Bingaman's proposal requires all utilities to ramp up renewable fuel use to 15 percent by 2020. Renewable energy sources, mostly from wind turbines, account for about 3 percent of the electricity produced today, compared to more than 50 percent that comes from burning coal, according to the Energy Department.


The proposal was sharply criticized by a Republican senator who said it would force a mandate onto utilities, mainly in the Southeast, that they will be unable to meet because they have little sources of wind power, one of the fastest-growing renewables.


"Some regions cannot meet the renewable mandate because they don't have adequate renewable resources," said Sen. Pete Domenici, R-N.M. He circulated a study commissioned by the Edison Electric Institute, the utility trade group, that shows 27 states would be unable to comply with the 15 percent renewables requirement.


Domenici proposed that utilities, instead, have to meet a 20 percent "clean fuel" requirement that would include electricity produced from nuclear reactors and hydropower as well as renewables, and that states be allowed to "opt out" of the national program.


Twenty-three states already require utilities to move toward meeting minimum renewable fuel use requirements, including nine states whose standards equal or exceed Bingaman's proposal. For example, California will require 20 percent of electricity from renewables by 2010. Oregon and Minnesota recently established a mandate of 25 percent.


Senators opposed to the federal requirement argued that those are states where wind power or other renewable sources are in abundance. Much of the South and parts of the Midwest do not have these same resources, they argued.


"You cannot impose the same regulated wind requirement on a state that has no wind," said Domenici.


Bingaman countered that there are plenty of renewable fuels other than wind and that, for example, states in the South have huge resources of biomass such as shrubs and trees.

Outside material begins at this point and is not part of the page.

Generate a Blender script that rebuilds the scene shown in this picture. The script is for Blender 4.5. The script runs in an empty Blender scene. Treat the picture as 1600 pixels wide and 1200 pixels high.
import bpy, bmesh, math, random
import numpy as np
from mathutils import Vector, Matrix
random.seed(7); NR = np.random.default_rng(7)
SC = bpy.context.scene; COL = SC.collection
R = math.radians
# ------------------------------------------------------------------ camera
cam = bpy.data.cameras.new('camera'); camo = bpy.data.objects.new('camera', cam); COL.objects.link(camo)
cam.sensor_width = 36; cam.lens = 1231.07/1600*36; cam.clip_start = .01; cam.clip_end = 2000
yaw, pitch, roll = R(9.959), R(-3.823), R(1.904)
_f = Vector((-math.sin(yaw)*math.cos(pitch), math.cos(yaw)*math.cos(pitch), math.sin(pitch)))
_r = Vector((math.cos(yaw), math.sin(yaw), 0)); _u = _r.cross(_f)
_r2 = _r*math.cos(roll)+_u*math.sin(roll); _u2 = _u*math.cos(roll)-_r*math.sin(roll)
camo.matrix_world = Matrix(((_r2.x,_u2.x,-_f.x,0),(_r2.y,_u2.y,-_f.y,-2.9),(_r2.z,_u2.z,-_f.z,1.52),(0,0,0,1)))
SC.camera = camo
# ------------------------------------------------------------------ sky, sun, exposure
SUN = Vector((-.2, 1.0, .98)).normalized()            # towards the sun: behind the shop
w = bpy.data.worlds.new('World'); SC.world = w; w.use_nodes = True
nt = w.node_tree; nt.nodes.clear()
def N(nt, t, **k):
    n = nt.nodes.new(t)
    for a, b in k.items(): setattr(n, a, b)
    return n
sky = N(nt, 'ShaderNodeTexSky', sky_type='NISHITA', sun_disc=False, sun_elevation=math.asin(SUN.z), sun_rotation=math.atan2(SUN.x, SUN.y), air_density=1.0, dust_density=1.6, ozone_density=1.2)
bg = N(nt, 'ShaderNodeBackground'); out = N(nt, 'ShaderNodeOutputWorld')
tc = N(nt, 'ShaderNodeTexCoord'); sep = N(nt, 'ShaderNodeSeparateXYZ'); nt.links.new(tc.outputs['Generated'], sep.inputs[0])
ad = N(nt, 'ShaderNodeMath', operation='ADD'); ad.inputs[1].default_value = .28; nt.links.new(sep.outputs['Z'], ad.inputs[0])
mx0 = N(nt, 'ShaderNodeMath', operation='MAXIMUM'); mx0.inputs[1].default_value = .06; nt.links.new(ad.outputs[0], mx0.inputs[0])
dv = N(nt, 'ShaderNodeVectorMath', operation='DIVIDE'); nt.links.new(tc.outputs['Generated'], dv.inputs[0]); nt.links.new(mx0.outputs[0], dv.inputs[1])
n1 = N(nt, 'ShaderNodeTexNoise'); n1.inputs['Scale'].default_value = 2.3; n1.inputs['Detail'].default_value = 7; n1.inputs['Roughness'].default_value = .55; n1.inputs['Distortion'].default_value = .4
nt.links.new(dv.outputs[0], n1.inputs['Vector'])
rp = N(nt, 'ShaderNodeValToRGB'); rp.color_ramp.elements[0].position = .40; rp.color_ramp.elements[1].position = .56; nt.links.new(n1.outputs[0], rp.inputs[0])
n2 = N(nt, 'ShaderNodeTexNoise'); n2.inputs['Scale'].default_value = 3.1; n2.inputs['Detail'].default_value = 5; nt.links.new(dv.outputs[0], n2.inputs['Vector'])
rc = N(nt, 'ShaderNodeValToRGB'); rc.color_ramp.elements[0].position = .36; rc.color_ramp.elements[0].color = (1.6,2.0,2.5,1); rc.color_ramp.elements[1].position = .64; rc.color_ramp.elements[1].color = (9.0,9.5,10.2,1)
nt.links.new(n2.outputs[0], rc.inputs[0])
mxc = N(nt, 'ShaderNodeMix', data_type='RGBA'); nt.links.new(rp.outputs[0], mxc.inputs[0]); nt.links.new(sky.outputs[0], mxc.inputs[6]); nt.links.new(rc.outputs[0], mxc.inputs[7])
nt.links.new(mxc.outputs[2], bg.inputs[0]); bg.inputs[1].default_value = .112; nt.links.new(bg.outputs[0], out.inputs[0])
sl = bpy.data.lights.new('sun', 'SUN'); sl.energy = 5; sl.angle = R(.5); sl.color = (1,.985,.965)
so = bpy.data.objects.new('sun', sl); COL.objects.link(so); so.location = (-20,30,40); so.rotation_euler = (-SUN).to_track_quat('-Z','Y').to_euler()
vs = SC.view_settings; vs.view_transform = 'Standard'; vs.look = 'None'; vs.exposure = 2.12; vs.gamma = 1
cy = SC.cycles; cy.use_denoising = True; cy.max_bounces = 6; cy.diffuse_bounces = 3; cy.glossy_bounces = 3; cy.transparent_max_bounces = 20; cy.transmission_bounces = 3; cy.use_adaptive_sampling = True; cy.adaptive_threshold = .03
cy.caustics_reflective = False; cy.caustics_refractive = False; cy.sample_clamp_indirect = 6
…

To counter opponents' claims that the renewables requirements would cause electricity prices to soar, Bingaman produced a report from the federal Energy Information Administration that said otherwise.


The agency's analysis of Bingaman's proposal said that overall electricity prices would increase less than 1 percent and that natural gas prices would decline. Accumulated residential electricity expenses through 2030 would increase less than half of 1 percent, according to the analysis.


The study also said a 15 percent national renewable mandate on electric utilities would result in a 50 percent increase in wind power, a tripling in the use of biomass and a 500 percent increase in the use of solar power, while cutting greenhouse gases 6.7 percent below what they otherwise would be by 2030.


Opponents challenged the EIA findings on cost, which they said looked at national average prices and not regional price impacts.


Sen. Lamar Alexander, R-Tenn., read a letter from a utility official in Chattanooga who feared that a requirement to use renewable fuels would force higher electric prices and "have an enormous impact on our community."


These "unnecessary electric power costs ... will drive jobs out of Tennessee," Alexander said.